Эти и подобные им примеры, во-первых, в силу их малочисленности все-таки остаются исключениями, во-вторых, они свидетельствуют о том, что искусство может играть роль стимулятора и катализатора научных поисков, оно может натолкнуть мысль ученого на какую-нибудь идею, вызвав интерес к определенной области, пробудив какие-либо ассоциации и т.д. Но искусство не может диктовать науке направление поиска и тем более определять самое содержание научных теорий и концепций.
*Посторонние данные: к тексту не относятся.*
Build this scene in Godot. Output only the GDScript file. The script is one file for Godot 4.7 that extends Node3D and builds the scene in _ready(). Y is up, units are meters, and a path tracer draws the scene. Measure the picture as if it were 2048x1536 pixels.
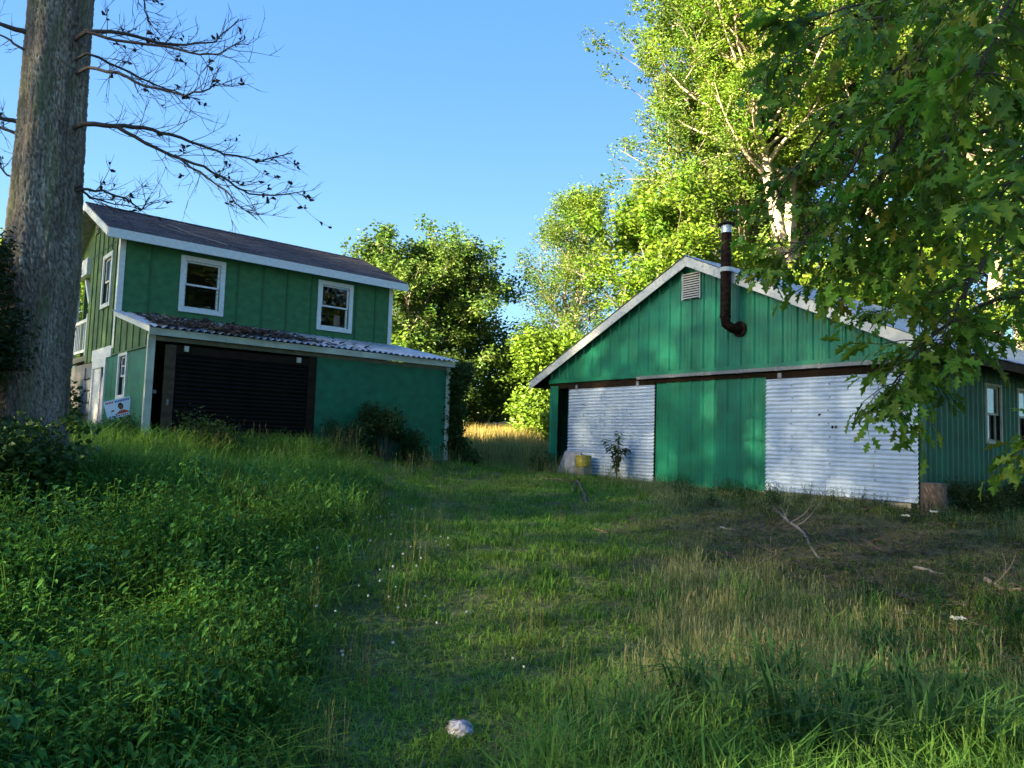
extends Node3D
# An overgrown yard in the evening: a green two-storey house with a lean-to on the left, a green metal garage on the right.
# Everything is laid out in metres round the camera's place; y is up and the camera looks along -z.

const LENS := 1457.66
const EXPOSURE := 16.0
const WOOD_LEAVES := 12800  # leaf clumps tried for the unseen wood that filters the sun
const WOOD_LOW := 0.37  # share of its low clumps kept; fewer let more sun onto the foreground
var look: Basis
var rng := RandomNumberGenerator.new()
var wobble := FastNoiseLite.new()
var M := {}
var grid := PackedFloat32Array()
const GX0 := -40.0
const GZ0 := -80.0
const GNX := 81
const GNZ := 95

# ------------------------------------------------------------------ mesh builder
class MB:
	var v := PackedVector3Array()
	var n := PackedVector3Array()
	var c := PackedColorArray()
	var ix := PackedInt32Array()
	var tint := Color.WHITE

	func vert(p: Vector3, nn: Vector3) -> int:
		v.append(p)
		n.append(nn)
		c.append(tint)
		return v.size() - 1

	func face(a: int, b: int, d: int) -> void:
		# the side that the normals point to is the front (clockwise)
		var g := (v[b] - v[a]).cross(v[d] - v[a])
		if g.dot(n[a] + n[b] + n[d]) > 0.0:
			ix.append(a)
			ix.append(d)
			ix.append(b)
		else:
			ix.append(a)
			ix.append(b)
			ix.append(d)

	func tri(a: Vector3, b: Vector3, d: Vector3, hint := Vector3.ZERO) -> void:
		var g := (b - a).cross(d - a).normalized()
		if hint != Vector3.ZERO and g.dot(hint) < 0.0:
			g = -g
		var k := vert(a, g)
		vert(b, g)
		vert(d, g)
		face(k, k + 1, k + 2)

	func quad(a: Vector3, b: Vector3, d: Vector3, e: Vector3, hint := Vector3.ZERO) -> void:
		var g := (d - a).cross(e - b).normalized()
		if hint != Vector3.ZERO and g.dot(hint) < 0.0:
			g = -g
		var k := vert(a, g)
		vert(b, g)
		vert(d, g)
		vert(e, g)
		face(k, k + 1, k + 2)
		face(k, k + 2, k + 3)

	func box(x0: float, y0: float, z0: float, x1: float, y1: float, z1: float) -> void:
		obox(Vector3(x0 + x1, y0 + y1, z0 + z1) / 2.0, Vector3(x1 - x0, y1 - y0, z1 - z0), Basis())

	func obox(mid: Vector3, size: Vector3, b: Basis) -> void:
		var X := b.x * size.x / 2.0
		var Y := b.y * size.y / 2.0
		var Z := b.z * size.z / 2.0
		for s in [1.0, -1.0]:
			quad(mid + X * s - Y - Z, mid + X * s + Y - Z, mid + X * s + Y + Z, mid + X * s - Y + Z, X * s)
			quad(mid + Y * s - X - Z, mid + Y * s + X - Z, mid + Y * s + X + Z, mid + Y * s - X + Z, Y * s)
			quad(mid + Z * s - X - Y, mid + Z * s + X - Y, mid + Z * s + X + Y, mid + Z * s - X + Y, Z * s)

	func beam(a: Vector3, b: Vector3, w: float, h: float, up := Vector3.UP) -> void:
		# a board from a to b, w wide across and h high along up
		var x := (b - a).normalized()
		var z := x.cross(up).normalized()
		var y := z.cross(x)
		obox((a + b) / 2.0, Vector3(a.distance_to(b), h, w), Basis(x, y, z))

	func extrude(pts: Array, off: Vector3) -> void:
		# a convex outline and its copy moved by off
		var mid := Vector3.ZERO
		for p in pts:
			mid += p
		mid /= pts.size()
		for k in range(1, pts.size() - 1):
			tri(pts[0], pts[k], pts[k + 1], -off)
			tri(pts[0] + off, pts[k] + off, pts[k + 1] + off, off)
		for k in pts.size():
			var a: Vector3 = pts[k]
			var b: Vector3 = pts[(k + 1) % pts.size()]
			quad(a, b, b + off, a + off, (a + b) / 2.0 - mid)

	func tube(pts: Array, radii: Array, sides := 6, capped := false) -> void:
		var side := Vector3.ZERO
		var first := v.size()
		for k in pts.size():
			var p: Vector3 = pts[k]
			var d: Vector3 = (pts[mini(k + 1, pts.size() - 1)] - pts[maxi(k - 1, 0)]).normalized()
			if k == 0:
				side = d.cross(Vector3.UP if absf(d.y) < 0.9 else Vector3.RIGHT).normalized()
			else:
				side = (side - d * side.dot(d)).normalized()
			var other := d.cross(side)
			for s in sides:
				var a := TAU * s / sides
				var o := side * cos(a) + other * sin(a)
				vert(p + o * radii[k], o)
		for k in pts.size() - 1:
			for s in sides:
				var a := first + k * sides + s
				var b := first + k * sides + (s + 1) % sides
				face(a, b, b + sides)
				face(a, b + sides, a + sides)
		if capped:
			for e in [0, pts.size() - 1]:
				var d: Vector3 = (pts[0] - pts[1]) if e == 0 else (pts[e] - pts[e - 1])
				for s in range(1, sides - 1):
					var q: int = first + e * sides
					tri(v[q], v[q + s], v[q + s + 1], d)

	func wave(o: Vector3, across: Vector3, along: Vector3, out: Vector3, pitch: float, depth: float, phase := 0.0, steps := 8) -> void:
		# a corrugated sheet: waves run along "along"
		var w := across.length()
		var u := across / w
		var cnt := int(ceil(w / pitch * steps))
		var first := v.size()
		for k in cnt + 1:
			var s := w * k / cnt
			var a := TAU * s / pitch + phase
			var nn := (out - u * (depth * TAU / pitch * cos(a))).normalized()
			var p := o + u * s + out * (depth * sin(a))
			vert(p, nn)
			vert(p + along, nn)
		for k in cnt:
			var q := first + k * 2
			face(q, q + 1, q + 3)
			face(q, q + 3, q + 2)

	func lathe(o: Vector3, axis: Vector3, prof: Array, sides := 16) -> void:
		# prof: [radius, distance along axis]
		var s0 := axis.cross(Vector3.RIGHT if absf(axis.x) < 0.8 else Vector3.UP).normalized()
		var s1 := axis.cross(s0)
		for k in prof.size() - 1:
			for s in sides:
				var ring := []
				for q in [[k, s], [k, s + 1], [k + 1, s + 1], [k + 1, s]]:
					var a: float = TAU * q[1] / sides
					ring.append(o + axis * prof[q[0]][1] + (s0 * cos(a) + s1 * sin(a)) * prof[q[0]][0])
				var am := TAU * (s + 0.5) / sides
				var dr: float = prof[k + 1][0] - prof[k][0]
				var dh: float = prof[k + 1][1] - prof[k][1]
				quad(ring[0], ring[1], ring[2], ring[3], (s0 * cos(am) + s1 * sin(am)) * dh - axis * dr)

	func mesh() -> ArrayMesh:
		var a := []
		a.resize(Mesh.ARRAY_MAX)
		a[Mesh.ARRAY_VERTEX] = v
		a[Mesh.ARRAY_NORMAL] = n
		a[Mesh.ARRAY_COLOR] = c
		a[Mesh.ARRAY_INDEX] = ix
		var m := ArrayMesh.new()
		m.add_surface_from_arrays(Mesh.PRIMITIVE_TRIANGLES, a)
		return m

class Inst:
	var b := PackedFloat32Array()
	var count := 0
	func put(p: Vector3, q: Basis, col: Color) -> void:
		b.append_array(PackedFloat32Array([q.x.x, q.y.x, q.z.x, p.x, q.x.y, q.y.y, q.z.y, p.y, q.x.z, q.y.z, q.z.z, p.z, col.r, col.g, col.b, 1.0]))
		count += 1

# ------------------------------------------------------------------ helpers
func at(px: float, py: float, depth: float) -> Vector3:
	return look * (Vector3((px - 1024.0) / LENS, -(py - 768.0) / LENS, -1.0) * depth)

func tag(o: Node, label := "", category := "", group := "", kind := "") -> void:
	if label:
		o.set_meta("label", label)
	if category:
		o.set_meta("category", category)
	if group:
		o.set_meta("group", group)
	if kind:
		o.set_meta("kind", kind)

var used := {}
func numbered(called: String) -> String:
	used[called] = used.get(called, -1) + 1
	return called if used[called] == 0 else "%s_%03d" % [called, used[called]]

func thing(called: String, label: String, category: String, where := Vector3.ZERO, turn := 0.0, group := "") -> Node3D:
	var o := Node3D.new()
	o.name = numbered(called)
	add_child(o)
	o.position = where
	o.rotation.y = turn
	tag(o, label, category, group)
	return o

func part(called: String, mb: MB, m: Material, parent: Node, kind := "") -> MeshInstance3D:
	return place(called, mb.mesh(), m, parent, kind)

func place(called: String, mesh: Mesh, m: Material, parent: Node, kind := "") -> MeshInstance3D:
	var o := MeshInstance3D.new()
	o.name = called if parent != self else numbered(called)
	if parent != self:
		var k := 0
		while parent.has_node(NodePath(o.name)):
			k += 1
			o.name = "%s_%03d" % [called, k]
	o.mesh = mesh
	o.material_override = m
	parent.add_child(o, true)
	if kind:
		o.set_meta("kind", kind)
	return o

func B(parent: Node, called: String, m: Material, x0: float, y0: float, z0: float, x1: float, y1: float, z1: float) -> MeshInstance3D:
	var mb := MB.new()
	mb.box(x0, y0, z0, x1, y1, z1)
	return part(called, mb, m, parent)

func many(called: String, mesh: Mesh, m: Material, inst: Inst, parent: Node) -> MultiMeshInstance3D:
	var mm := MultiMesh.new()
	mm.transform_format = MultiMesh.TRANSFORM_3D
	mm.use_colors = true
	mm.mesh = mesh
	mm.instance_count = inst.count
	mm.buffer = inst.b
	var o := MultiMeshInstance3D.new()
	o.multimesh = mm
	o.material_override = m
	o.name = called if parent != self else numbered(called)
	parent.add_child(o, true)
	o.set_meta("kind", "stuff")
	return o

func noise_tex(freq: float, lo: Color, hi: Color, seed_: int, octaves := 4, size := 512, kind := FastNoiseLite.TYPE_SIMPLEX_SMOOTH, mid := -1.0) -> NoiseTexture2D:
	var f := FastNoiseLite.new()
	f.noise_type = kind
	f.frequency = freq
	f.seed = seed_
	f.fractal_octaves = octaves
	var t := NoiseTexture2D.new()
	t.width = size
	t.height = size
	t.seamless = true
	t.noise = f
	var g := Gradient.new()
	g.set_color(0, lo)
	g.set_color(1, hi)
	if mid >= 0.0:
		g.set_offset(0, mid - 0.12)
		g.set_offset(1, mid + 0.12)
	t.color_ramp = g
	return t

func lin(r: float, g: float, b: float) -> Color:
	return Color(r, g, b).linear_to_srgb()

func mat(c: Color, rough := 0.8, tex: Texture2D = null, scale := 0.5, bump: Texture2D = null, bump_cm := 0.0) -> StandardMaterial3D:
	var m := StandardMaterial3D.new()
	m.albedo_color = c
	m.roughness = rough
	if tex or bump:
		m.uv1_triplanar = true
		m.uv1_world_triplanar = true
		m.uv1_scale = Vector3.ONE * scale
	if tex:
		m.albedo_texture = tex
	if bump:
		m.heightmap_enabled = true
		m.heightmap_texture = bump
		m.heightmap_scale = bump_cm
	return m

func leafy(rough := 0.55, through := 0.7) -> StandardMaterial3D:
	var m := StandardMaterial3D.new()
	m.vertex_color_use_as_albedo = true
	m.roughness = rough
	m.metallic_specular = 0.35
	m.backlight_enabled = true
	m.backlight = Color(through, through, through * 0.75).linear_to_srgb()
	m.cull_mode = BaseMaterial3D.CULL_DISABLED
	return m

func tinted(rough := 0.85) -> StandardMaterial3D:
	var m := StandardMaterial3D.new()
	m.vertex_color_use_as_albedo = true
	m.roughness = rough
	return m

func rnd(a: float, b: float) -> float:
	return rng.randf_range(a, b)

func upward() -> Basis:
	return Basis(Vector3.UP, rnd(0, TAU))

func any_turn() -> Basis:
	return Basis(Vector3.UP, rnd(0, TAU)) * Basis(Vector3.RIGHT, rnd(-PI, PI)) * Basis(Vector3.BACK, rnd(-PI, PI))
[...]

Ведь даже творчество Ж.Верна, действительно блистательно предвосхитившего огромное количество научных и технических идей, подсказанных им ученым, это опять-таки толчок, стимул, импульс, катализатор научного поиска. И если именно он вызвал у Циолковского, по его собственному признанию, и стремление к космическим путешествиям, и соответствующую работу мозга, и известные желания, и деятельность ума в определенном направлении, то деятельность эта, как замечает сам Циолковский, „ни к чему бы не повела, если бы не встретила помощь со стороны науки”[106].
Искусство, несомненно, воспитывает зоркость ученого и окрыляет его мысль, делает ее более гибкой и разносторонней, смелой и выразительной, оно пробуждает фантазию и питает вдохновение, учит видеть и понимать гармонию и красоту, оно неизмеримо обогащает духовную сокровищницу, развивает творческое мышление ученого, но отнюдь не детерминирует самое его содержание. Искусство способно наталкивать на определенные проблемы, пробуждать интерес к ним, оно способно даже подсказывать, а в исключительных случаях и предвосхищать отдельные идеи, но это не может служить основанием для утверждений типа: искусство социалистического реализма побуждает ученых исследовать определенные проблемы, предвосхищая цели научного познания[107]. А утверждения о том, что современная литература может быть генератором новых научных исканий и участвовать в прогнозировании социального и научного прогресса[108] – приемлемо с очень существенной оговоркой: лишь в той степени, в какой сама литература является научной.
Искусство отнюдь не нуждается в преувеличении его роли в познании, в освоении действительности, ибо роль эта – неоценима, но она состоит не в соперничестве с наукой и не в обслуживании науки. Художественные идеи не менее ценны и значительны, чем теоретические, и если первые способны пробуждать к жизни вторые, то это обстоятельство лишь увеличивает, но отнюдь не исчерпывает и, следовательно, не ограничивает ценности самих художественных идей.
Интеллектуализация искусства и эстетизация науки – результат характерного для современности объективного процесса их взаимного сближения и прогрессирующего на этой основе взаимного влияния (какие оценки не давали бы исследователи этим факторам), но и недооценка, и переоценка того и другого – ошибочны и недопустимы.